◆ Problem description: Write out, word for word, only the data from its first line to the line containing "RectAreaLightUniformsLib.init();".

◆ Source material:
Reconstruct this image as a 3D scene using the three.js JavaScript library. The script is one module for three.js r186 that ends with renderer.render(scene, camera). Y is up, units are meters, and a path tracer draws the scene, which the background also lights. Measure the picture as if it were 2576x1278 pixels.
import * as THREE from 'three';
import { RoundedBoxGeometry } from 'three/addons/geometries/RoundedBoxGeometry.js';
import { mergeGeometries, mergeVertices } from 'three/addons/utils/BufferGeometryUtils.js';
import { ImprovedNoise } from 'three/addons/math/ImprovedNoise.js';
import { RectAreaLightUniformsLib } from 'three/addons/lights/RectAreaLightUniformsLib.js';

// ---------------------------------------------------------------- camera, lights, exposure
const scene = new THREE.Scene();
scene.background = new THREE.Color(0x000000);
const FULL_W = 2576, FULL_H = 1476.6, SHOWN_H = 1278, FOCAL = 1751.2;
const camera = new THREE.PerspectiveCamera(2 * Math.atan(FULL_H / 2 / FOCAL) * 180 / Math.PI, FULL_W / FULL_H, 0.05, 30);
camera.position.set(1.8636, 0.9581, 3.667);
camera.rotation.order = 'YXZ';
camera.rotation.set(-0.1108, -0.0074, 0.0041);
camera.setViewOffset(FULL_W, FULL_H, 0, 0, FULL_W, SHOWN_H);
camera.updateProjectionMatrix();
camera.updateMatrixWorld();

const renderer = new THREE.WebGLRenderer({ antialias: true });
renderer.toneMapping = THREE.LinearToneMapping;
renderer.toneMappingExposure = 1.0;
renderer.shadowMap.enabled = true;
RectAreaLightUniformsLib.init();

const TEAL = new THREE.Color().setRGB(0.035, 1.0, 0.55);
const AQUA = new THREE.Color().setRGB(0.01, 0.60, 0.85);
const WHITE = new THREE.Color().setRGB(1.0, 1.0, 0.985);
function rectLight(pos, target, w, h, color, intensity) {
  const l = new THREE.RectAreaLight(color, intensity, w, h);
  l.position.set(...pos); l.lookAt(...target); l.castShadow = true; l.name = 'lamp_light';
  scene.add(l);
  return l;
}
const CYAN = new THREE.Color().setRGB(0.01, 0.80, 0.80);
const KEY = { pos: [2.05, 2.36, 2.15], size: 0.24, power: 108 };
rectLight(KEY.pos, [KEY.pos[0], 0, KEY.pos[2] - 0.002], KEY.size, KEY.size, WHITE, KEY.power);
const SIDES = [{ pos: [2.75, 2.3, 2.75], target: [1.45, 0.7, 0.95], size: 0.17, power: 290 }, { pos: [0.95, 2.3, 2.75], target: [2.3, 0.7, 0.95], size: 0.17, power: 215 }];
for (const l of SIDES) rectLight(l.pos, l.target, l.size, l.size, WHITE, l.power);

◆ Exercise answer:
Reconstruct this image as a 3D scene using the three.js JavaScript library. The script is one module for three.js r186 that ends with renderer.render(scene, camera). Y is up, units are meters, and a path tracer draws the scene, which the background also lights. Measure the picture as if it were 2576x1278 pixels.
import * as THREE from 'three';
import { RoundedBoxGeometry } from 'three/addons/geometries/RoundedBoxGeometry.js';
import { mergeGeometries, mergeVertices } from 'three/addons/utils/BufferGeometryUtils.js';
import { ImprovedNoise } from 'three/addons/math/ImprovedNoise.js';
import { RectAreaLightUniformsLib } from 'three/addons/lights/RectAreaLightUniformsLib.js';

// ---------------------------------------------------------------- camera, lights, exposure
const scene = new THREE.Scene();
scene.background = new THREE.Color(0x000000);
const FULL_W = 2576, FULL_H = 1476.6, SHOWN_H = 1278, FOCAL = 1751.2;
const camera = new THREE.PerspectiveCamera(2 * Math.atan(FULL_H / 2 / FOCAL) * 180 / Math.PI, FULL_W / FULL_H, 0.05, 30);
camera.position.set(1.8636, 0.9581, 3.667);
camera.rotation.order = 'YXZ';
camera.rotation.set(-0.1108, -0.0074, 0.0041);
camera.setViewOffset(FULL_W, FULL_H, 0, 0, FULL_W, SHOWN_H);
camera.updateProjectionMatrix();
camera.updateMatrixWorld();

const renderer = new THREE.WebGLRenderer({ antialias: true });
renderer.toneMapping = THREE.LinearToneMapping;
renderer.toneMappingExposure = 1.0;
renderer.shadowMap.enabled = true;
RectAreaLightUniformsLib.init();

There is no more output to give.